La novedad estriba en las recientes manifestaciones de altos cargos del Ministerio de Hacienda que, encabezados por su titular, acusan a las haciendas vascas de mantener una presión fiscal mayor que la que tienen los ciudadanos de Madrid, Cáceres, o Almería. "Arrastraremos a las haciendas forales a bajar los impuestos", decía el ministro Montoro hace unos días. Poco después, un alto cargo de su departamento, de visita en Euskadi, animaba a la gente a pedir responsabilidades a las haciendas vascas por la supuesta discriminación fiscal existente. Pareciera que, en la medida en que se difumina la línea divisoria entre izquierda y derecha en lo que a política tributaria se refiere, el debate se traslada al ámbito territorial. Quién sabe si dentro de poco los gobernantes plantearán a la ciudadanía las mismas ofertas que hacen a las empresas: "venga usted a vivir a Guadalajara y pagará menos impuestos".

Uno, que es un poco clásico en estas cuestiones, entendería un debate sobre la relación existente entre los impuestos pagados y la calidad de los servicios prestados. Así, por ejemplo, sería lógico discutir sobre los servicios sociales, la calidad de la enseñanza, las políticas de integración de los emigrantes, la atención a nuestros ancianos, la asistencia sanitaria, la formación profesional, el transporte público, la inversión en I+D, los servicios para los discapacitados, la protección del medio ambiente y otras cuestiones que afectan decisivamente al progreso social y al desarrollo humano, y que algo tienen que ver con el buen o mal uso de los impuestos pagados por la gente. Lo lógico sería por tanto analizar si la situación del País Vasco en esas y otras cuestiones es mejor, igual o peor que la existente en otros lugares. Si resulta ser mejor -lo que parece ocurre en bastantes terrenos, aunque no podría afirmarlo en otros-, no tendría mucho sentido escandalizarse por la diferente presión fiscal.

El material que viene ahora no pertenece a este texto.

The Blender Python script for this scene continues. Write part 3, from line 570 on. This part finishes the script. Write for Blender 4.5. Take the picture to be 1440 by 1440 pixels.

El problema es que casi todos los políticos se han adaptado maravillosamente al ritmo de una vida que nos ofrece rebajas por doquier, tratando de incentivar un consumo muchas veces superfluo, despertando la pasión por satisfacer deseos e impulsos de corto plazo, aunque todo ello vaya en detrimento de un desarrollo vital más armónico, de un incremento de las oportunidades y libertades a medio y largo plazo. El liberalismo individualista en el que nos hemos instalado, y que inspira el quehacer de buena parte de nuestra clase política, se basa en hacernos creer ingenuamente que cada uno de nosotros va a ser de los ganadores, por lo que carece de sentido gastar parte de nuestro dinero en políticas que generen mayor seguridad humana y mayores oportunidades para el conjunto de la sociedad. No pocos gobernantes, con sus prácticas corruptas y el despilfarro de dinero público del que hacen gala, se han encargado de hacer el resto para que la sociedad desconfíe del uso que se hace de los impuestos pagados.

Y, sin embargo, en el País Vasco como en otros lugares, la dignidad humana, el incremento de las capacidades y libertades de la gente -utilizando la expresión del Nobel de economía Amartya Sen-, dependen en buena medida de poder contar con unas instituciones y unas políticas que incrementen y no reduzcan nuestro capital social, que aseguren la igualdad de oportunidades y que proporcionen mayor seguridad humana. Aunque aquí, en el País Vasco, como en otros lugares, tengamos que seguir denunciando la corrupción y el mal uso que, en ocasiones, se hace del dinero público.